Friday, Jun. 14, 1963
On the Road
THE PRESIDENCY
President Kennedy had another of those busy, busy weeks. Traveling westward, he watched massive demonstrations of nuclear weaponry in the broiling heat of desert missile ranges and from the breezy decks of aircraft carriers. He made speeches on subjects ranging from the bright future of the U.S. Air Force to the nation's earthier civil rights dilemma. He politicked with Democratic officeholders and made a chatty appearance at another of those $1,000-a-couple fund-raising dinners.
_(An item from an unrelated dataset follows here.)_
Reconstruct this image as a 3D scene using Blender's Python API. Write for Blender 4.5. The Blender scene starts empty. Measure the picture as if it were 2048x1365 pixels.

"No Way to Stop Them." At Maryland's Andrews Air Force Base, young John Kennedy Jr. was on hand with a family nurse to bid the President farewell. He burst into loud bawls as his father left aboard Air Force No. 1 with a cluster of escorting Congressmen. The first presidential stop was at Colorado Springs to deliver a commencement address at the U.S. Air Force
Academy. Air Forcemen are deeply worried about the Kennedy Administration defense policy; they fear, with considerable cause, that Defense Secretary McNamara is phasing out the manned bomber. But Kennedy told the cadets that more than ever before, their futures will be "changing and challenging." Then he announced an Administration decision to spend federal millions to develop a supersonic commercial-transport aircraft (see U.S. BUSINESS).
Next stop was the Colorado Springs headquarters of the North American Air Defense Command, where Kennedy sat hunched forward in the glass control booth from which NORAD's commander would direct defenses against enemy nuclear attack. In an 18-minute electrically simulated surprise attack, he watched the screen trace a pattern of bomber fleets and missile waves from the Soviet Union. The bombers were stopped, but the intercontinental missiles came on and erupted in eerie white ovals as they struck American cities. Muttered one Air Force officer: "We have no way to stop them." The President emerged from the demonstration in a remarkably solemn mood.
On Target. Shielded from the sun's glare by a special awning at the White Sands Missile Range, he saw an Army Honest John missile land directly on target in a burst of phosphorescence 71/2 miles away and a Nike Hercules intercept a sister missile overhead. Then off to the Navy's show-sub hunters firing rocket-launched torpedoes and Phantom fighters screaming above the carrier Kitty Hawk at the speed of sound to fire their Sparrow III missiles with deadly accuracy.
So much for the military. Next came rounds of political motorcading in El Paso and San Diego and handshaking with Texas' Democratic Governor John
Connally and California's Democratic Governor Pat Brown. At San Diego State College, Kennedy accepted an honorary doctor of laws degree. Under heavy pressure to deliver a ringing civil rights declaration, the President's San Diego speech had been billed as just that. But it fell far short. Carefully skirting mention of the Negro revolt in the South, Kennedy told his audience that "American children today do not enjoy equal educational opportunities for two reasons: One is economic and the other is racial." Concluded the President: "We must move ahead swiftly in both areas."
Welcome Respite. The $1,000-a-couple dinner, tossed by the President's Club of Los Angeles in the Beverly Hilton Hotel, came as rather a respite. There were no presidential speeches. Instead, Kennedy table-hopped informally, just chatting with the 200 loyal Democrats. Then at week's end he was off to Hawaii, where he was scheduled to talk civil rights to the National Conference of Mayors before returning to Washington.
Within two weeks the President will be back on the road again-this time to Europe, where at the urging of Prime Minister Harold Macmillan he has decided to add to his itinerary a two-day stopover in Britain.